DUSHANBE, January 8, Asia-Plus — Tajikistan introduced new electricity rates with effect from January 1, Rashid Gulov, deputy engineer-in-chief with national electricity company Barqi Tojik, said in an interview with Asia-Plus.

According to him, compared to last year electricity rates have increased by 20 percent.  He added that new power tariffs that were elaborated last month already were currently under consideration at the Ministry of Economic Development and Trade (MoEDT). 

Gulov said that a 250kW quota had been canceled.  We will recall that according to the previous tariffs, residential customers paid 2.4 dirams per one kWh for usage of up to 250 kWh of electricity, and 3.8 dirams for usage in excess that that amount.

“This 250kW quota has been canceled and now residential customers will pay in accordance with consolidated tariff – 3.2 dirams per one kWh,” the Barqi Tojik official said.   

Gulov noted that the rising electricity rates had come in response to recommendations from the International Monetary Fund (IMF) and the World Bank (WB) in order to make the country”s hydroelectric power sector more attractive to investors.  

He said that in order to recoup the investments the country is currently making to built hydropower plants and electricity-transmission lines they had to gradually raise electricity rates.  According to him, the average price of one kWh of electricity should reach 2.5 cents (equivalent to 8.6 dirams) by 2010.  
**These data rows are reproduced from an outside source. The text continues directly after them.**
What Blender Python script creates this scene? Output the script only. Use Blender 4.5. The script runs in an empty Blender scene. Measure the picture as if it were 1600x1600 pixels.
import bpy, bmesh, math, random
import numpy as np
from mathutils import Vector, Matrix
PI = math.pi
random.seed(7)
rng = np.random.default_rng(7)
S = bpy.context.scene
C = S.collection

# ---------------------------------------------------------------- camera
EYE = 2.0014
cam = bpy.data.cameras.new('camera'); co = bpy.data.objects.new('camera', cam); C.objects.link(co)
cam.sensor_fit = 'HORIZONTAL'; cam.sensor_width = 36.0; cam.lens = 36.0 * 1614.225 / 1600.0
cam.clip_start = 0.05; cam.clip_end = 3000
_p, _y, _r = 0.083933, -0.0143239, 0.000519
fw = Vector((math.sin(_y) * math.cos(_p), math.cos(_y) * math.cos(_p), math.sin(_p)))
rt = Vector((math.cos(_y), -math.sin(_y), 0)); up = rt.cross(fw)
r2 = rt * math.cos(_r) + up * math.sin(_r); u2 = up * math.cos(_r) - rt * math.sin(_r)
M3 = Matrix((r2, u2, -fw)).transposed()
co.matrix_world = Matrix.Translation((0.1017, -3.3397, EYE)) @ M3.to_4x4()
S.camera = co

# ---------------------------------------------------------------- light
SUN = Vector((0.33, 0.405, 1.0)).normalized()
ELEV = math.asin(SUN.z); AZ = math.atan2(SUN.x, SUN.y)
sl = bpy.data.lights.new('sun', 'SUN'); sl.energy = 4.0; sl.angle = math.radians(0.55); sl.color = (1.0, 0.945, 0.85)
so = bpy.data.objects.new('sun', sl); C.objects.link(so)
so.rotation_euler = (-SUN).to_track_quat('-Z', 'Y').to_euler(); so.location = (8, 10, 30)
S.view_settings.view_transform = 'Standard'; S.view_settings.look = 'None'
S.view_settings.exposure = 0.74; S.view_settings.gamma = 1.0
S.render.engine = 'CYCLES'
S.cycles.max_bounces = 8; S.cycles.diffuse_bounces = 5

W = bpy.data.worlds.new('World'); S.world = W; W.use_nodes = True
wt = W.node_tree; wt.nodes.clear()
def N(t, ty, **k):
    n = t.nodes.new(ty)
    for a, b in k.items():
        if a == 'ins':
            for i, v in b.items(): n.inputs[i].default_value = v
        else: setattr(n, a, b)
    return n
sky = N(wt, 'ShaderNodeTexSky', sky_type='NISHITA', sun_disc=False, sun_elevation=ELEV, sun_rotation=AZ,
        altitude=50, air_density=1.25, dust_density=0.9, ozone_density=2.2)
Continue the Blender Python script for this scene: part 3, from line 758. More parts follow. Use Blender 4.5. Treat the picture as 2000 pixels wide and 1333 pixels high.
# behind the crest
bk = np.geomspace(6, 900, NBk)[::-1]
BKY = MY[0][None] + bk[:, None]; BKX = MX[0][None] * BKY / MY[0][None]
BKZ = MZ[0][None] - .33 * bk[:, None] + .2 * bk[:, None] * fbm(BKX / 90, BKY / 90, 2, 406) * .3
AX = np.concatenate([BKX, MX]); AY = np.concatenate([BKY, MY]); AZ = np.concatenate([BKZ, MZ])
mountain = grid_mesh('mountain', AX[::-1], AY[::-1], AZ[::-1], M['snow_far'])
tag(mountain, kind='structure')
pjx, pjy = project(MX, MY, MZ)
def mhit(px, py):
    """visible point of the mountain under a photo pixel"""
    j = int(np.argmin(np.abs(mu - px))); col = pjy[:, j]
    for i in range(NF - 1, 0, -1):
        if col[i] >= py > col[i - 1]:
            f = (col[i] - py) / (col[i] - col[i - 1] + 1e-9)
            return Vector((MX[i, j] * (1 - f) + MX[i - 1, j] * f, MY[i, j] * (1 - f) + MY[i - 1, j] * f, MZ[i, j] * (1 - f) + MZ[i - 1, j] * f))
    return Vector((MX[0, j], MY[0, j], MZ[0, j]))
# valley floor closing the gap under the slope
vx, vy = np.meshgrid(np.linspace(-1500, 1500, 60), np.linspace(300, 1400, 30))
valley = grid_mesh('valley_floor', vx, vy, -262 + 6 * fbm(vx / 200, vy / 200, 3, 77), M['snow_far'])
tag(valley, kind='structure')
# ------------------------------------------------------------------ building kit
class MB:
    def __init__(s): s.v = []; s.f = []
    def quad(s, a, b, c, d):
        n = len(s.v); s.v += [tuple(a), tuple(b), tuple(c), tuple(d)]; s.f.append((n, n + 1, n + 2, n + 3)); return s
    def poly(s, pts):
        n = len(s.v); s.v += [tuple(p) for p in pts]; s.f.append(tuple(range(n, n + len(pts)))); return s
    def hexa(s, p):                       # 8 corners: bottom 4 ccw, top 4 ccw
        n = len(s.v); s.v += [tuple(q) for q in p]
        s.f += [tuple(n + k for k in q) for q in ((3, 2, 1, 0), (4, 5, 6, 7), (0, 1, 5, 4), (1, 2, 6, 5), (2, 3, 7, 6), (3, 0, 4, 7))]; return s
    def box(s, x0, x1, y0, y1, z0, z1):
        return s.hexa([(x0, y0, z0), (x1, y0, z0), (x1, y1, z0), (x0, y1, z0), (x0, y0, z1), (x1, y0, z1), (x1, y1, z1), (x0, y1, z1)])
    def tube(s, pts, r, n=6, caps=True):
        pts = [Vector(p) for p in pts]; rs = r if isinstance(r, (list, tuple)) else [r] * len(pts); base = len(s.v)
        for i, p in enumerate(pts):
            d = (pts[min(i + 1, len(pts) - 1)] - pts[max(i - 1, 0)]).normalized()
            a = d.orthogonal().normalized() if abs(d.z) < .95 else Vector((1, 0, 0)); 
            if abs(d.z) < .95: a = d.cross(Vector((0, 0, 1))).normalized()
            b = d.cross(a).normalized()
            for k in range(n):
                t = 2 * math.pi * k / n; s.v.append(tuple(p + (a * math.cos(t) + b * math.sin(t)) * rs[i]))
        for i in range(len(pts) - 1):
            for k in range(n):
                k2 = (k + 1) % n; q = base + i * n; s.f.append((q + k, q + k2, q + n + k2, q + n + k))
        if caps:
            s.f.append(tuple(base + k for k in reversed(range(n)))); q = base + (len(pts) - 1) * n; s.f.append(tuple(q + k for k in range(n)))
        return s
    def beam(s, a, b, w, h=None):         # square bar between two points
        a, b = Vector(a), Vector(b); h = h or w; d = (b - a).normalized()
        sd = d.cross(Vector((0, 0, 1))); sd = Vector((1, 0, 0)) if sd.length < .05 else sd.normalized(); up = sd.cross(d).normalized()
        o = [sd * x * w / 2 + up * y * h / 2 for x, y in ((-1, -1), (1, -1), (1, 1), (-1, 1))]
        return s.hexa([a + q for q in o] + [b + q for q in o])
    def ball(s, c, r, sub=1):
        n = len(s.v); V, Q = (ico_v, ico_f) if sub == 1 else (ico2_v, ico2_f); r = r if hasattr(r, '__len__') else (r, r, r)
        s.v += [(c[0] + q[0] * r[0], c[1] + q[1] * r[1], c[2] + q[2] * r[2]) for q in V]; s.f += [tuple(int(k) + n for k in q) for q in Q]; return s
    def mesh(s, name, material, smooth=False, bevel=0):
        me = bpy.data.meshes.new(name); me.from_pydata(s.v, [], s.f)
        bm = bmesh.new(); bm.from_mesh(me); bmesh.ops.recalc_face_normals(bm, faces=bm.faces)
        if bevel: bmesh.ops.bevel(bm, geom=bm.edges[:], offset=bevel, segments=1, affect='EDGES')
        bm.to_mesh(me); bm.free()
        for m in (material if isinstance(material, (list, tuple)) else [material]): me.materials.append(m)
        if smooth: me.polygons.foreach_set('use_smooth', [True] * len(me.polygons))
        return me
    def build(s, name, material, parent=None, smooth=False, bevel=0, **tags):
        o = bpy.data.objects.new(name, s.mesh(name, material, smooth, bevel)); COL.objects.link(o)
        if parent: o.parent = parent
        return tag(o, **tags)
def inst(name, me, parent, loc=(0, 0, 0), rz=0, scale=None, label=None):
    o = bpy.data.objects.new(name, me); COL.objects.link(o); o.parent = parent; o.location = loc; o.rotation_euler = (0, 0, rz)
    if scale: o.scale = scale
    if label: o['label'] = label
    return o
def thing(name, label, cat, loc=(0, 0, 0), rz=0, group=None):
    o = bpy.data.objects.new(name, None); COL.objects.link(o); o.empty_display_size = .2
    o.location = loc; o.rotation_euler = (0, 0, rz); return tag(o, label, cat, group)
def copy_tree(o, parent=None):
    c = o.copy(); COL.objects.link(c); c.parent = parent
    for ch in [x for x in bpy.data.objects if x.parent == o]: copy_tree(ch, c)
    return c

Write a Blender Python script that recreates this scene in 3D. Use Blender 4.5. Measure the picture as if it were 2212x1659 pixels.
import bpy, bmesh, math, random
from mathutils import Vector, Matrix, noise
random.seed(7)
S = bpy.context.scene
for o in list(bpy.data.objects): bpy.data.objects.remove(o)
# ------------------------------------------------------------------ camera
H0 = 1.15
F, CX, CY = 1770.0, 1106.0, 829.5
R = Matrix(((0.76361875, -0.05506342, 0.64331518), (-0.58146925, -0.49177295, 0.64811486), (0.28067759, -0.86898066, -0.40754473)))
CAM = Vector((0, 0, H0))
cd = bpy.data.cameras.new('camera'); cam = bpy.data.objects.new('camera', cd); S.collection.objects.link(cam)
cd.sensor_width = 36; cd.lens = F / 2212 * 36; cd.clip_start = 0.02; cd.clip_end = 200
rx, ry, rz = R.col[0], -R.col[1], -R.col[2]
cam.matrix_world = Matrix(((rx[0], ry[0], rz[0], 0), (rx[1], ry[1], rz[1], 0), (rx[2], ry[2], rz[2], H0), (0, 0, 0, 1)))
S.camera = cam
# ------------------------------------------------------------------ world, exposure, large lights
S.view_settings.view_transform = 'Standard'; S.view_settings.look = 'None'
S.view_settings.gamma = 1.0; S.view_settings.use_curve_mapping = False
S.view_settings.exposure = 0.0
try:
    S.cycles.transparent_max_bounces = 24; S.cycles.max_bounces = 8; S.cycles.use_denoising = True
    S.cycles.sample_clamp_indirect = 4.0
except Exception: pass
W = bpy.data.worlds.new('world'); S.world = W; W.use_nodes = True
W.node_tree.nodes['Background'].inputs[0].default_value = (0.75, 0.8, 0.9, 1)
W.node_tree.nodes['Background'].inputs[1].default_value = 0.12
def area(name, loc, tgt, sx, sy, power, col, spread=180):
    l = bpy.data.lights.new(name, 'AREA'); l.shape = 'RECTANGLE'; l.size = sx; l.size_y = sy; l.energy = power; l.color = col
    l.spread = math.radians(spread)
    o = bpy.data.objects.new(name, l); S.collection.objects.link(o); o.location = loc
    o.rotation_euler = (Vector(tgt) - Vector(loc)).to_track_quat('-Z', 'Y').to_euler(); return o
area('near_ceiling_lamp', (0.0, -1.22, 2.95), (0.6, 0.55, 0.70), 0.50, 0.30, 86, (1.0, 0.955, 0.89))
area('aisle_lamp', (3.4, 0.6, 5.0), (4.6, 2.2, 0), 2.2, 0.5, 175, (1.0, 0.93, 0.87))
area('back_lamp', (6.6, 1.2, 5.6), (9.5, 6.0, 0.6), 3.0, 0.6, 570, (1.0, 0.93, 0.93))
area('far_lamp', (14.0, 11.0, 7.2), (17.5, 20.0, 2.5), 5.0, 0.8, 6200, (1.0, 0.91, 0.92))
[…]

Tajikistan has the greatest hydroelectric capacity in Central Asia, with an estimated potential to produce over 300 billion kilowatt-hours of electricity annually; however its hydropower plants currently produce only about 17 billion kWh of electricity annually.  Tajikistan is the only country in Central Asia that faces severe seasonal power shortages, with towns and villages receiving electricity only for several hours during the early mornings and evenings.  Electricity rationing introduced in all regions of the country except the capital of Dushanbe during winter months results in the supply of daily electrical power being reduced to some six hours – three hours of electricity in the morning and three in the evening.     

Several large and medium-sized facilities, including the Sangtuda-1 and the Sangtuda-2 stations, are under construction in Tajikistan.